**YOUR GOAL**
Pictures do not belong in your copy. Repeat all the other data exactly.

**INFORMATION SHOWN**
-- start --

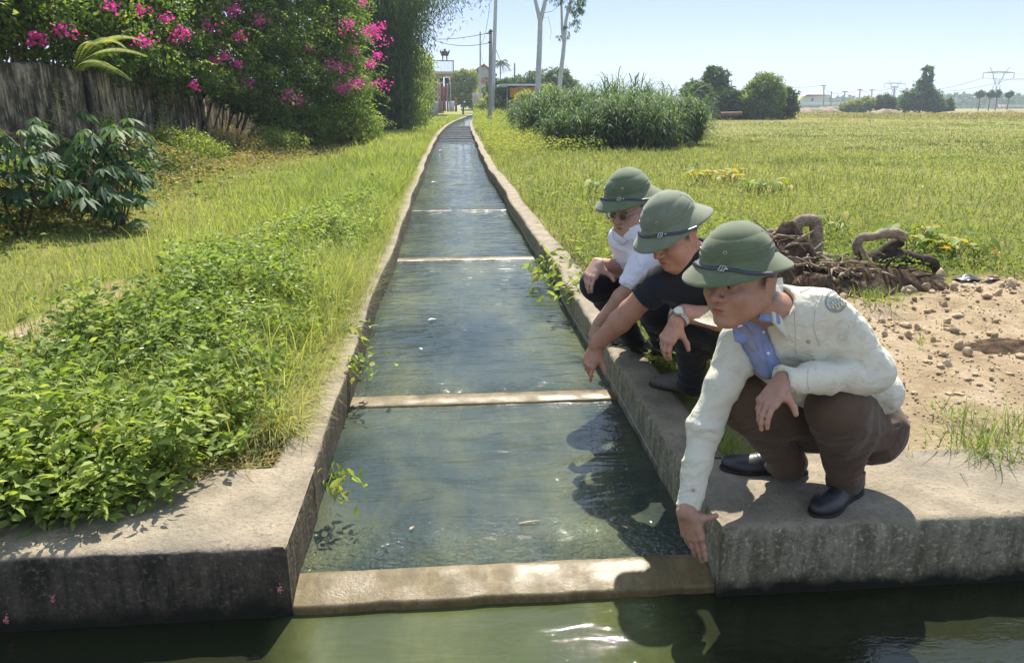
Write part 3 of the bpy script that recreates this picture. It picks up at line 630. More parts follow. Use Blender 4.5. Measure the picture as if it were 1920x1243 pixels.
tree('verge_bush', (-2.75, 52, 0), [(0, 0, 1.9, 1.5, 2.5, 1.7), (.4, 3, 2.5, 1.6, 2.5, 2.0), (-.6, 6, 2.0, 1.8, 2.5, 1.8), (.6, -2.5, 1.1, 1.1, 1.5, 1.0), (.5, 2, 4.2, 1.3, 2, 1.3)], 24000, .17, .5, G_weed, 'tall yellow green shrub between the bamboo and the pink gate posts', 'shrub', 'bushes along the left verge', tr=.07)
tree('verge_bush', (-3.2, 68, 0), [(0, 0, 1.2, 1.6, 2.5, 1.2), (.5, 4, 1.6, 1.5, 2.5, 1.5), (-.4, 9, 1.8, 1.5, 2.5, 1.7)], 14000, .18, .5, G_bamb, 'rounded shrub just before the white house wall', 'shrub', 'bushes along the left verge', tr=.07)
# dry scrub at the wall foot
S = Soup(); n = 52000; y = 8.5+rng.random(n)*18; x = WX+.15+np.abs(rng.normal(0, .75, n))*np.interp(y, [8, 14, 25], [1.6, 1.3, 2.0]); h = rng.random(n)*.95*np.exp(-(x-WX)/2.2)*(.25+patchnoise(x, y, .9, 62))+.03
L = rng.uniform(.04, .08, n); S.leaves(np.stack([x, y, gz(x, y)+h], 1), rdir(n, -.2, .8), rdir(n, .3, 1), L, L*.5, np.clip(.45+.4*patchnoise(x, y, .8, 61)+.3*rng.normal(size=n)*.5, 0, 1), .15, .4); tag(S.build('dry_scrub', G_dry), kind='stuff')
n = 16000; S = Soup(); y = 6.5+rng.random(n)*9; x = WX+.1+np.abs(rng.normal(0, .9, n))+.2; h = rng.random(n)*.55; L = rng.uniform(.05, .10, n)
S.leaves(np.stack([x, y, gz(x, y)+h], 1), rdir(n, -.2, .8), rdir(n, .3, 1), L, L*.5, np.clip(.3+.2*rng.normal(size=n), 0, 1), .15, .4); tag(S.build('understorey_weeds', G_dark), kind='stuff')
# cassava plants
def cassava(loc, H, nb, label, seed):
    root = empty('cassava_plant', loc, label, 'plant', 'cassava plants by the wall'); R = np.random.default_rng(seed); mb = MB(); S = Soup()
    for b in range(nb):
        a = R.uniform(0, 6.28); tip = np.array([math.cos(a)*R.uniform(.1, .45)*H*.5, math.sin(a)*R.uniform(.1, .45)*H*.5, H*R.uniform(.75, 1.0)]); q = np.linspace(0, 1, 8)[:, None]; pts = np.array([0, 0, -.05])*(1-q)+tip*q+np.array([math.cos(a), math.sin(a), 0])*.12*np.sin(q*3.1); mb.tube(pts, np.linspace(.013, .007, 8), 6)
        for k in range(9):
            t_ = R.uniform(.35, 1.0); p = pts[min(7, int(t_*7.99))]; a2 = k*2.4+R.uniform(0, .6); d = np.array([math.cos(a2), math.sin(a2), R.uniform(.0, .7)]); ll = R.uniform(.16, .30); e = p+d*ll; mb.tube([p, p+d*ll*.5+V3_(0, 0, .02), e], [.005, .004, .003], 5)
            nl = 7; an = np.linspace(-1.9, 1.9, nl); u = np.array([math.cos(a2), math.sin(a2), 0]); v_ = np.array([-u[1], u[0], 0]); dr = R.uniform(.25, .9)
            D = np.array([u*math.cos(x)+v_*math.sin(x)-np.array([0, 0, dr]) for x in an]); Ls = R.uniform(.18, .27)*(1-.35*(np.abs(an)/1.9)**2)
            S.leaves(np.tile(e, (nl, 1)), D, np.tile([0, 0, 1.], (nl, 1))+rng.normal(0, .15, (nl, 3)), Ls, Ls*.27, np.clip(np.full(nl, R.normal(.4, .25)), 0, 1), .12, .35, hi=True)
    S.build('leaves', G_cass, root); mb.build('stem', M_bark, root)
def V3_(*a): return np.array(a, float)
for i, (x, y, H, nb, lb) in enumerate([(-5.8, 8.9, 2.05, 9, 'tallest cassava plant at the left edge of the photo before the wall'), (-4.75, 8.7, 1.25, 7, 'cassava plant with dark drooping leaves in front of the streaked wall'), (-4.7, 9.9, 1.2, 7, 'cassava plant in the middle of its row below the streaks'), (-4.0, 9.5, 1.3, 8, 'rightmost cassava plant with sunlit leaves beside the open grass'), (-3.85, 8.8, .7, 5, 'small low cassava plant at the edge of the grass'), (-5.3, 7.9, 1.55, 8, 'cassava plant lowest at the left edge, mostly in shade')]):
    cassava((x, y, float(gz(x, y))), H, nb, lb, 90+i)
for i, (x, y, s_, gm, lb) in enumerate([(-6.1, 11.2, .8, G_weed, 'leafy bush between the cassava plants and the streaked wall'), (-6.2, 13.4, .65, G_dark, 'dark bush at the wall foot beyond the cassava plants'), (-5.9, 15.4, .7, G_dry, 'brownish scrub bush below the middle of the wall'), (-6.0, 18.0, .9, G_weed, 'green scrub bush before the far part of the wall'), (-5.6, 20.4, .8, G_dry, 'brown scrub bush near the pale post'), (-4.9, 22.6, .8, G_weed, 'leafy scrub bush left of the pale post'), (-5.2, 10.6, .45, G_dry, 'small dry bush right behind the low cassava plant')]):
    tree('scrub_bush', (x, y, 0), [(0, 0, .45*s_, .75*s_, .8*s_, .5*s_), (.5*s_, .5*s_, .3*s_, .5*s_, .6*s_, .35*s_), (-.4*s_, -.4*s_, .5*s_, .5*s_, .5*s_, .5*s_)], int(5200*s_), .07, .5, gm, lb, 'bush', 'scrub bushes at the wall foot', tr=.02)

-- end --

**TASK RESPONSE**
Write part 3 of the bpy script that recreates this picture. It picks up at line 630. More parts follow. Use Blender 4.5. Measure the picture as if it were 1920x1243 pixels.
tree('verge_bush', (-2.75, 52, 0), [(0, 0, 1.9, 1.5, 2.5, 1.7), (.4, 3, 2.5, 1.6, 2.5, 2.0), (-.6, 6, 2.0, 1.8, 2.5, 1.8), (.6, -2.5, 1.1, 1.1, 1.5, 1.0), (.5, 2, 4.2, 1.3, 2, 1.3)], 24000, .17, .5, G_weed, 'tall yellow green shrub between the bamboo and the pink gate posts', 'shrub', 'bushes along the left verge', tr=.07)
tree('verge_bush', (-3.2, 68, 0), [(0, 0, 1.2, 1.6, 2.5, 1.2), (.5, 4, 1.6, 1.5, 2.5, 1.5), (-.4, 9, 1.8, 1.5, 2.5, 1.7)], 14000, .18, .5, G_bamb, 'rounded shrub just before the white house wall', 'shrub', 'bushes along the left verge', tr=.07)
# dry scrub at the wall foot
S = Soup(); n = 52000; y = 8.5+rng.random(n)*18; x = WX+.15+np.abs(rng.normal(0, .75, n))*np.interp(y, [8, 14, 25], [1.6, 1.3, 2.0]); h = rng.random(n)*.95*np.exp(-(x-WX)/2.2)*(.25+patchnoise(x, y, .9, 62))+.03
L = rng.uniform(.04, .08, n); S.leaves(np.stack([x, y, gz(x, y)+h], 1), rdir(n, -.2, .8), rdir(n, .3, 1), L, L*.5, np.clip(.45+.4*patchnoise(x, y, .8, 61)+.3*rng.normal(size=n)*.5, 0, 1), .15, .4); tag(S.build('dry_scrub', G_dry), kind='stuff')
n = 16000; S = Soup(); y = 6.5+rng.random(n)*9; x = WX+.1+np.abs(rng.normal(0, .9, n))+.2; h = rng.random(n)*.55; L = rng.uniform(.05, .10, n)
S.leaves(np.stack([x, y, gz(x, y)+h], 1), rdir(n, -.2, .8), rdir(n, .3, 1), L, L*.5, np.clip(.3+.2*rng.normal(size=n), 0, 1), .15, .4); tag(S.build('understorey_weeds', G_dark), kind='stuff')
# cassava plants
def cassava(loc, H, nb, label, seed):
    root = empty('cassava_plant', loc, label, 'plant', 'cassava plants by the wall'); R = np.random.default_rng(seed); mb = MB(); S = Soup()
    for b in range(nb):
        a = R.uniform(0, 6.28); tip = np.array([math.cos(a)*R.uniform(.1, .45)*H*.5, math.sin(a)*R.uniform(.1, .45)*H*.5, H*R.uniform(.75, 1.0)]); q = np.linspace(0, 1, 8)[:, None]; pts = np.array([0, 0, -.05])*(1-q)+tip*q+np.array([math.cos(a), math.sin(a), 0])*.12*np.sin(q*3.1); mb.tube(pts, np.linspace(.013, .007, 8), 6)
        for k in range(9):
            t_ = R.uniform(.35, 1.0); p = pts[min(7, int(t_*7.99))]; a2 = k*2.4+R.uniform(0, .6); d = np.array([math.cos(a2), math.sin(a2), R.uniform(.0, .7)]); ll = R.uniform(.16, .30); e = p+d*ll; mb.tube([p, p+d*ll*.5+V3_(0, 0, .02), e], [.005, .004, .003], 5)
            nl = 7; an = np.linspace(-1.9, 1.9, nl); u = np.array([math.cos(a2), math.sin(a2), 0]); v_ = np.array([-u[1], u[0], 0]); dr = R.uniform(.25, .9)
            D = np.array([u*math.cos(x)+v_*math.sin(x)-np.array([0, 0, dr]) for x in an]); Ls = R.uniform(.18, .27)*(1-.35*(np.abs(an)/1.9)**2)
            S.leaves(np.tile(e, (nl, 1)), D, np.tile([0, 0, 1.], (nl, 1))+rng.normal(0, .15, (nl, 3)), Ls, Ls*.27, np.clip(np.full(nl, R.normal(.4, .25)), 0, 1), .12, .35, hi=True)
    S.build('leaves', G_cass, root); mb.build('stem', M_bark, root)
def V3_(*a): return np.array(a, float)
for i, (x, y, H, nb, lb) in enumerate([(-5.8, 8.9, 2.05, 9, 'tallest cassava plant at the left edge of the photo before the wall'), (-4.75, 8.7, 1.25, 7, 'cassava plant with dark drooping leaves in front of the streaked wall'), (-4.7, 9.9, 1.2, 7, 'cassava plant in the middle of its row below the streaks'), (-4.0, 9.5, 1.3, 8, 'rightmost cassava plant with sunlit leaves beside the open grass'), (-3.85, 8.8, .7, 5, 'small low cassava plant at the edge of the grass'), (-5.3, 7.9, 1.55, 8, 'cassava plant lowest at the left edge, mostly in shade')]):
    cassava((x, y, float(gz(x, y))), H, nb, lb, 90+i)
for i, (x, y, s_, gm, lb) in enumerate([(-6.1, 11.2, .8, G_weed, 'leafy bush between the cassava plants and the streaked wall'), (-6.2, 13.4, .65, G_dark, 'dark bush at the wall foot beyond the cassava plants'), (-5.9, 15.4, .7, G_dry, 'brownish scrub bush below the middle of the wall'), (-6.0, 18.0, .9, G_weed, 'green scrub bush before the far part of the wall'), (-5.6, 20.4, .8, G_dry, 'brown scrub bush near the pale post'), (-4.9, 22.6, .8, G_weed, 'leafy scrub bush left of the pale post'), (-5.2, 10.6, .45, G_dry, 'small dry bush right behind the low cassava plant')]):
    tree('scrub_bush', (x, y, 0), [(0, 0, .45*s_, .75*s_, .8*s_, .5*s_), (.5*s_, .5*s_, .3*s_, .5*s_, .6*s_, .35*s_), (-.4*s_, -.4*s_, .5*s_, .5*s_, .5*s_, .5*s_)], int(5200*s_), .07, .5, gm, lb, 'bush', 'scrub bushes at the wall foot', tr=.02)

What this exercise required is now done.